Nada disso. O político, uma vez eleito, ao contrário do que é comum assistir-se, não passa a ser um cidadão que adquire privilégios em função do cargo que vai ocupar. É exactamente o contrário. Os eleitos nunca deixam de ser cidadãos e, dado que foram escolhidos por estes para os representar, aumentam as suas responsabilidades públicas perante os eleitores, de quem, afinal, passam a ser representantes. É por força dos eleitores que os eleitos ocupam os cargos e é pela responsabilidade pública assumida que, mais do que beneficiarem pessoalmente da eleição, têm mais obrigações perante quem os elegeu. Mais não fosse e, para se sentirem a isso sujeitos, bastaria o poder que lhes é conferido para decidirem em nosso nome.

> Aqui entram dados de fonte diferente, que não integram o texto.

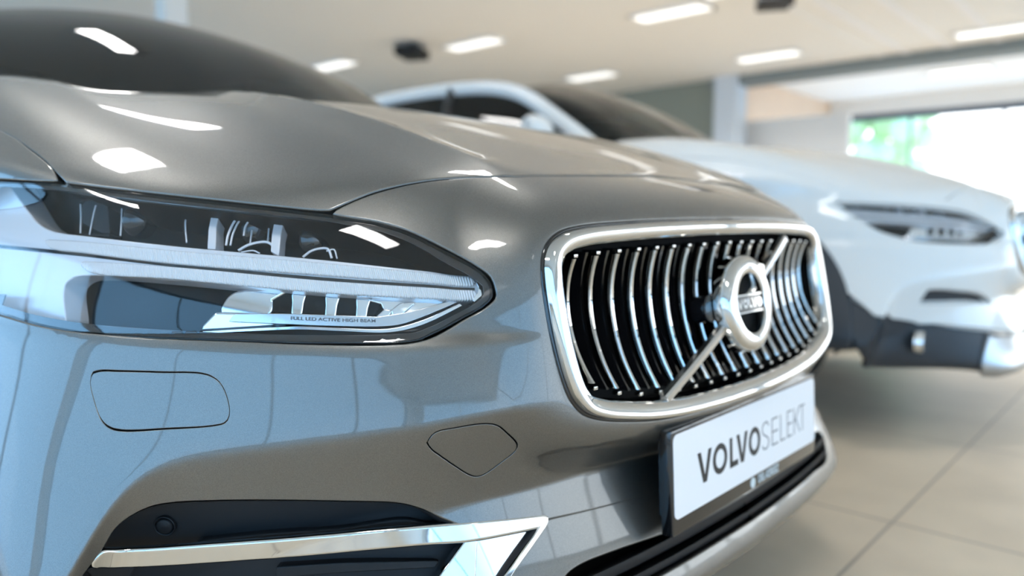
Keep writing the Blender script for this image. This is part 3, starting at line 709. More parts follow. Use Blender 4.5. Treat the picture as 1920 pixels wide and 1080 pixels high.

É por isso que, peregrinos de ideias não consensuais, defendemos , há muito, que, no mínimo, deveria existir uma escola para formação de dirigentes políticos, particularmente de autarcas.

Tentemos ser mais claros por via de uma comparação. O director de uma escola, para o ser e para gerir recursos humanos sempre de poucas centenas e recursos financeiros mínimos, uma vez que os salários consomem obrigatoriamente o grosso da despesa corrente, para além de ter de possuir um curso superior que lhe permita ser professor, é obrigado a ter formação específica no âmbito da administração escolar, coisa que representa tanto como outro curso superior e só depois disso está habilitado a concorrer ao cargo. Para chegar lá tem ainda de se sujeitar a eleições entre pares. Isto é o que se exige para dirigir uma escola, universo que, no seu conjunto, raramente ultrapassa as 2.000 pessoas.

E para gerir um concelho ou uma freguesia que habilitações específicas se exigem a quem se candidata? Nenhumas. Em muitos casos, e o país tem imensos exemplos, bastam umas coroas e a prática cacique, tantas vezes reduzida à promessa de dar emprego à clientela partidária ou até à oferta de um simples electrodoméstico. Basta isto para, tantas vezes arbitrariamente, gerirem milhões de euros que não são deles, e, tantas vezes, decidirem o nosso futuro ou, pelo menos, interferirem nele.

Quantos dos nossos autarcas se deram ao trabalho de fazer um curso de administração autárquica? Ou outra coisa qualquer que lhes desse competências específicas para exercerem os seus cargos? Devem contar-se pelos dedos no país inteiro.

Dir-se-á que uma ideia destas é castradora dos direitos democráticos, mas existirá maior capadura do que esta submissão, este nacional “lambebotismo”, que todos os dias mata a democracia?

Temos a certeza, sem medo de sermos desmentidos, de que muitos dos autarcas eleitos estão longe de conhecer os seus direitos e deveres. Aliás, os exemplos que mais conhecemos, mostram-nos que, uma vez no cargo, muitos dos eleitos avocam logo para si todos os direitos que acham que têm, e, muitas vezes vão além do que a lei permite.

Um exemplo simples para se perceber bem e para evitarmos a enunciação exaustiva e exasperante dos abusos que diariamente cometem: ter um motorista e uma viatura pública para ir buscar o presidente da câmara ou o vereador à sua residência para os trazer ao seu local de trabalho não está consignado em lei alguma. São mordomias de que os eleitos se apropriam e perante as quais que os eleitores condescendem. Ou, nós, cidadãos de pleno direito como qualquer presidente da câmara, também temos direito a ser levados para o trabalho? Juntássemos estes a tantos outros privilégios indevidamente e abusivamente usados pelos detentores de cargos públicos e, no fim, somaríamos tanto que, gastos onde deviam ser gastos, nem os servidores do  Serviço Nacional de Saúde se queixariam da falta de recursos nem os utentes/doentes veriam as suas cirurgias adiadas ad eternum.